Rubis: 30th Consecutive Dividend Increase, Net Income Jumps 19%
Energy group Rubis has delivered a 30th consecutive dividend increase, driven by a 19% increase in net income to 309 million euros in 2025. A strong operational performance contrasts with a 2% decline in revenue, revealing the challenges of a group caught between the weak dollar and the integration of new bitumen activities.
Steady Growth Amidst Economic Headwinds
Rubis confirms its status as a leader in energy distribution with a Group net income up 19% to 309 million euros in 2025, excluding capital gains realized in 2024. EBITDA stands at 741 million euros, in the upper part of the guidance range of 710 to 760 million euros, showing a 3% increase in reported value. At constant exchange rates and stable hyperinflation, growth would reach 7%, highlighting the extent of macroeconomic headwinds absorbed by the group. Operational cash flow surged by 10% to 735 million euros, reflecting an improvement in financial results and operational performance. These figures demonstrate a 'rigorous execution' of the strategy, according to management, in a context marked by the weakness of the US dollar and geopolitical uncertainty.

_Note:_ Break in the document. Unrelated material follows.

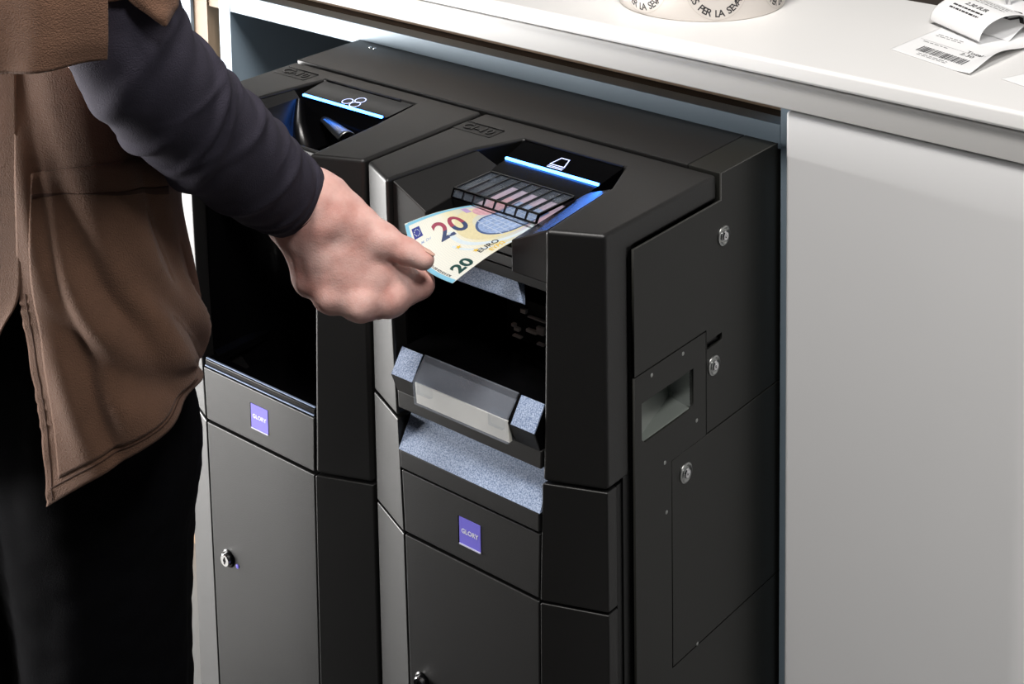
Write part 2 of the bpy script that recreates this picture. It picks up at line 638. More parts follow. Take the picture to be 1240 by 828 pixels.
# ---- banknote machine (right)
CR = -0.138
bn = empty('banknote_recycler', (CR, 0.0, 0.0), 'black banknote machine with the note half fed into its slot, right of the pair', 'cash machine')
box('chassis', CR - 0.131, -0.036, -0.028, 0.40, 0.02, 0.732, M['bay'], bn)
box('lower_chassis', CR - 0.131, -0.036, -0.132, -0.0285, 0.02, 0.542, M['bay'], bn)
box('front_web', CR - 0.131, -0.0045, -0.143, -0.1325, 0.02, 0.542, M['bay'], bn)
box('side_web', -0.0355, -0.0045, -0.1320, -0.1230, 0.02, 0.735, M['bay'], bn)
box('base', CR - 0.12, -0.02, -0.16, 0.38, 0.0, 0.03, M['plastic_dark'], bn)
hood(bn, CR, 0.5392, [(0.0895, -0.187), (0.0775, -0.080), (0.058, -0.034)], 0.033)
for s in (-1, 1):
    pillar(bn, CR, s, 0.4315, 0.5372, -0.152)
    pillar(bn, CR, s, 0.03, 0.4290, -0.152)
    box('pillar_spine', *(sorted((CR + s * 0.132, CR + s * 0.118))), -0.150, -0.134, 0.03, 0.536, M['plastic_dark'], bn)
for s, of, ob in ((-1, 0.0875, 0.0768), (1, 0.0875, 0.0768)):
    cheek(bn, CR, s, -0.181, -0.079, of, ob, 0.0485)
emblem(bn, CR - 0.109, -0.0415, 0.758)
# lit display behind the mouth
link_mesh('display_panel', [(CR - 0.0572, -0.0345, 0.7570), (CR + 0.0572, -0.0345, 0.7570), (CR + 0.0545, -0.0655, 0.7502), (CR - 0.0545, -0.0655, 0.7502),
                            (CR - 0.0572, -0.0345, 0.745), (CR + 0.0572, -0.0345, 0.745), (CR + 0.0545, -0.0655, 0.738), (CR - 0.0545, -0.0655, 0.738)],
          [(0, 1, 2, 3), (4, 5, 6, 7), (0, 1, 5, 4), (2, 3, 7, 6), (0, 3, 7, 4), (1, 2, 6, 5)], M['display'], bn)
box('display_rim', CR - 0.0570, CR + 0.0570, -0.0345, -0.0325, 0.7565, 0.7588, M['plastic'], bn, 0.0006)
ls = loft('light_strip', [[(CR - 0.0535, y, z) for y, z in ((-0.0655, 0.7498), (-0.0655, 0.7513), (-0.0678, 0.7508), (-0.0678, 0.7493))],
                          [(CR + 0.0535, y, z) for y, z in ((-0.0655, 0.7498), (-0.0655, 0.7513), (-0.0678, 0.7508), (-0.0678, 0.7493))]], M['led'], bn)
ls['label'] = 'glowing blue light strip'


def on_display(a, b):
    """point on the sloping display: a across, b towards the back"""
    t = b / 0.0317
    return (CR + a, -0.0655 + 0.031 * t, 0.7503 + 0.0068 * t + 0.0003)


def stroke(pts, w):
    v, f = [], []
    for (x0, y0), (x1, y1) in zip(pts[:-1], pts[1:]):
        d = math.hypot(x1 - x0, y1 - y0)
        nx, ny = -(y1 - y0) / d * w / 2, (x1 - x0) / d * w / 2
        ex, ey = (x1 - x0) / d * w / 2, (y1 - y0) / d * w / 2
        k = len(v)
        v += [(x0 + nx - ex, y0 + ny - ey), (x0 - nx - ex, y0 - ny - ey), (x1 - nx + ex, y1 - ny + ey), (x1 + nx + ex, y1 + ny + ey)]
        f.append((k, k + 1, k + 2, k + 3))
    return v, f


icon = merge(stroke([(-0.0085, 0.0085), (0.0075, 0.0085), (0.0045, 0.0205), (-0.0045, 0.0205), (-0.0085, 0.0085)], 0.0011),
             stroke([(-0.0085, 0.0060), (0.0080, 0.0060)], 0.0009), stroke([(-0.0085, 0.0040), (0.0080, 0.0040)], 0.0009))
print_on('banknote_icon', icon, on_display, M['led_icon'], bn)
# strip below the light, slot floor, clear ribbed guide over the slot
loft('display_sill', [[(CR - 0.053, y, z) for y, z in ((-0.0680, 0.7490), (-0.0925, 0.7455), (-0.0925, 0.735), (-0.068, 0.735))],
                      [(CR + 0.053, y, z) for y, z in ((-0.0680, 0.7490), (-0.0925, 0.7455), (-0.0925, 0.735), (-0.068, 0.735))]], M['gloss'], bn)
box('slot_floor', CR - 0.0480, CR + 0.0480, -0.150, -0.03, 0.7185, 0.7268, M['plastic_dark'], bn, 0.0006)
gd = loft('note_guide', [[(CR - 0.0478, y, z) for y, z in ((-0.0935, 0.7465), (-0.1435, 0.7468), (-0.1475, 0.7405), (-0.1460, 0.7400), (-0.1425, 0.7455), (-0.0935, 0.7452))],
                         [(CR + 0.0478, y, z) for y, z in ((-0.0935, 0.7465), (-0.1435, 0.7468), (-0.1475, 0.7405), (-0.1460, 0.7400), (-0.1425, 0.7455), (-0.0935, 0.7452))]],
         M['clear'], bn)
gd['label'] = 'clear plastic guide with black ribs'
for i in range(9):
    x = CR - 0.0478 + i * 0.0956 / 8
    w = 0.0009 if 0 < i < 8 else 0.0016
    loft('guide_rib', [[(x - w / 2, y, z) for y, z in ((-0.095, 0.7474), (-0.1440, 0.7476), (-0.1482, 0.7402), (-0.1465, 0.7396), (-0.1425, 0.745), (-0.095, 0.745))],
                       [(x + w / 2, y, z) for y, z in ((-0.095, 0.7474), (-0.1440, 0.7476), (-0.1482, 0.7402), (-0.1465, 0.7396), (-0.1425, 0.745), (-0.095, 0.745))]],
         M['gloss'], gd)
for y, z, h in ((-0.1444, 0.7464, 0.0016), (-0.1482, 0.7394, 0.0014), (-0.0948, 0.7462, 0.0014)):
    box('guide_edge', CR - 0.0478, CR + 0.0478, y, y + 0.0014, z, z + h, M['gloss'], gd)
for i, x in enumerate((-0.040, -0.034, 0.034, 0.041)):
    lathe('guide_boss', [(0.0032, 0), (0.0032, 0.0018), (0.002, 0.0022), (0.0, 0.0022)], (CR + x, -0.108, 0.7458), 'z', M['clear'], gd, 16)
# steps and lip under the slot
box('slot_step', CR - 0.0478, CR + 0.0478, -0.1580, -0.06, 0.7100, 0.7175, M['plastic'], bn, 0.0008)
box('slot_step', CR - 0.0478, CR + 0.0478, -0.1560, -0.06, 0.6980, 0.7075, M['plastic'], bn, 0.0008)
box('slot_step', CR - 0.083, CR + 0.083, -0.1540, -0.04, 0.6860, 0.6960, M['plastic_dark'], bn, 0.0008)
lp = link_mesh('slot_lip', [(CR - 0.050, -0.1480, 0.6860), (CR + 0.026, -0.1480, 0.6860), (CR + 0.0415, -0.1580, 0.6715), (CR - 0.052, -0.1580, 0.6715),
                       (CR - 0.050, -0.138, 0.6860), (CR + 0.026, -0.138, 0.6860), (CR + 0.0415, -0.1555, 0.6690), (CR - 0.052, -0.1555, 0.6690)],
          [(0, 1, 2, 3), (4, 5, 6, 7), (0, 1, 5, 4), (2, 3, 7, 6), (0, 3, 7, 4), (1, 2, 6, 5)], M['fleck_sheen'], bn)
lp['label'] = 'sloping lip with a painted pale blue sheen under the note slot'
# dispensing bay
box('bay_back', CR - 0.083, CR + 0.083, -0.035, -0.03, 0.56, 0.70, M['bay'], bn)
for s in (-1, 1):
    box('bay_side', *sorted((CR + s * 0.0865, CR + s * 0.0835)), -0.170, -0.03, 0.545, 0.705, M['gloss'], bn)
tr = loft('tray', [[(CR - 0.0815, y, z) for y, z in ((-0.1800, 0.6030), (-0.1945, 0.5835), (-0.1870, 0.5650), (-0.040, 0.5650), (-0.040, 0.5980))],
                   [(CR + 0.0815, y, z) for y, z in ((-0.1800, 0.6030), (-0.1945, 0.5835), (-0.1870, 0.5650), (-0.040, 0.5650), (-0.040, 0.5980))]],
          M['gloss'], bn, 0.0008)
for s in (-1, 1):
    a0, a1 = sorted((CR + s * 0.0815, CR + s * 0.0565))
    b_ = loft('tray_corner', [[(x, y, z) for y, z in ((-0.1803, 0.6036), (-0.1950, 0.5838), (-0.1935, 0.5830), (-0.179, 0.602))] for x in (a0, a1)], M['fleck_sheen'], tr)  # reflected light painted into the sloping corner face
    loft('tray_corner_front', [[(x, y, z) for y, z in ((-0.1950, 0.5834), (-0.1876, 0.5655), (-0.1866, 0.5655), (-0.1938, 0.5834))] for x in (a0, a1)], M['plastic'], tr)
# clear flap of the tray, cream note box seen through it
cf = loft('tray_flap', [[(x, y, z) for y, z in ((-0.1805, 0.6050), (-0.1975, 0.5865), (-0.1960, 0.5650), (-0.1930, 0.5650), (-0.1950, 0.5855), (-0.1790, 0.6035))]
                        for x in (CR - 0.0535, CR + 0.0535)], M['smoke'], bn, 0.0005)
cf['label'] = 'clear plastic flap on the note tray'
loft('flap_liner', [[(x, y, z) for y, z in ((-0.1948, 0.5850), (-0.1928, 0.5652), (-0.1890, 0.5652), (-0.1920, 0.5850))] for x in (CR - 0.0530, CR + 0.0530)], M['cream'], cf)
for x in (-0.040, 0.042):
    box('flap_boss', CR + x - 0.008, CR + x + 0.008, -0.1985, -0.190, 0.577, 0.590, M['clear'], cf, 0.001)
    box('flap_boss_edge', CR + x - 0.008, CR + x + 0.008, -0.1988, -0.198, 0.5885, 0.590, M['clear'], cf)
box('feed_frame', CR - 0.020, CR + 0.0825, -0.108, -0.0355, 0.6045, 0.645, M['bay'], bn, 0.001)
for i, (x, z, w, h) in enumerate(((-0.010, 0.6170, 0.004, 0.003), (-0.006, 0.6140, 0.006, 0.003), (-0.006, 0.6080, 0.010, 0.0016), (0.011, 0.6170, 0.012, 0.003),
                                  (0.021, 0.6185, 0.008, 0.007), (0.021, 0.6085, 0.008, 0.0018), (0.002, 0.6330, 0.006, 0.004), (0.018, 0.6310, 0.022, 0.0014), (0.034, 0.6200, 0.008, 0.006))):
    box('feed_finger_glint', CR + x - w / 2, CR + x + w / 2, -0.1120, -0.1080, z, z + h, M['tab'], bn, 0.0005)  # pale tabs on the feed parts, set where glints show
for x in (-0.05, -0.02, 0.01, 0.04, 0.07):
    lathe('feed_roller', [(0.0, 0), (0.007, 0), (0.007, 0.012), (0.0, 0.012)], (CR + x - 0.006, -0.052, 0.642), 'x', M['plastic_dark'], bn, 20)
box('feed_bar', CR - 0.083, CR + 0.083, -0.06, -0.055, 0.628, 0.634, M['plastic'], bn, 0.0008)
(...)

Revenue Decline Contrasts with Volume Growth
The 2025 paradox lies in the revenue drop to 6,534 million euros, down 2% year-on-year. However, sales volumes increased by 6% to 6,350 thousand m³ in energy distribution, with gains in all key segments: LPG +2%, fuels +4%, and a spectacular +28% in bitumen. In Africa, volumes increased by 5% while gross margins rose by 8%. In the Caribbean, the momentum remains strong despite a 1% drop in EBITDA due to exchange rate effects and hyperinflation. This gap between volumes and revenue reveals the devastating impact of the EUR/USD rate on the valuation of activities, particularly in dollarized zones. The Photosol division, for its part, recorded a 21% increase in installed capacity to 633 MWc, with revenue up 26% to 62 million euros.
Robust Financial Structure Supports Dividend Growth
Rubis' financial structure has remarkably consolidated. Corporate net financial debt fell by 30% to 602 million euros, with a debt-to-EBITDA ratio improving from 0.4x to 0.9x. This solidity allows the group to propose a 2% increase in the dividend to 2.07 euros per share, marking the 30th consecutive year of growth. However, the outlook for 2026 reflects increased caution: Group EBITDA is expected between 740 and 790 million euros, a narrow range suggesting anemic growth. Management cites the acceleration of development costs at Photosol as a burden on results, while the integration of new bitumen assets in Europe (Antwerp terminal since January 2026 with 60,000 tonnes of capacity) is expected to gradually ramp up. Rubis also displays its long-term ambitions through its 'Think Tomorrow 2030' roadmap aiming for a fivefold increase in its low-carbon portfolio, but the path to these goals remains strewn with execution challenges.